Tiisetso Motsoeneng justifiably applauds SA’s 4-million strong black middle class (“When redress fuels growth”, June 30). This crucial new sector of our society did indeed help provide the upward mobility that was essential for the successes of Capitec and Discovery.

However, we should be wary of extrapolating — let alone accelerating — enforced BEE. Yes, SA’s empowerment policy, as applied in the private sector, played an essential role in the rise of the black middle class. However, we should note that empowerment as applied in the public sector verged on disastrous, leading not to the emergence of an ethical, competent state but in considerable part to a wealthy, rentier class with few investable skills.

Today the ANC is pivoting towards ever more draconian inducements to accelerate empowerment.

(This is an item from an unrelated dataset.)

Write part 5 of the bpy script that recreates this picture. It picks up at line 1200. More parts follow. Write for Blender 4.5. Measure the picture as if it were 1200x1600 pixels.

This should give us pause. Inducements such as threats of vast fines, allied with exclusions of recalcitrants from the marketplace, are pouring cold water on investment. Not only are these sanctions designedly punitive, but they confer discretionary power on officials, with obvious opportunities for rent-seeking.

Let us therefore retreat from ever harsher punishment and instead pivot to incentives such as tax relief. Let us set business free to grow the economy at an entirely possible treble or quadruple the paltry 1% rate. While empowerment has been essential for our survival as a nation, it nevertheless failed to raise per capital income above 70% of the global average, where it was in 1994.

We have stagnated in comparative global terms. Unless we abandon heavy-handed, antagonistic interference in business decision-making in favour of impersonal financial rewards and inducements, we risk income per capita falling to 50% of the world average.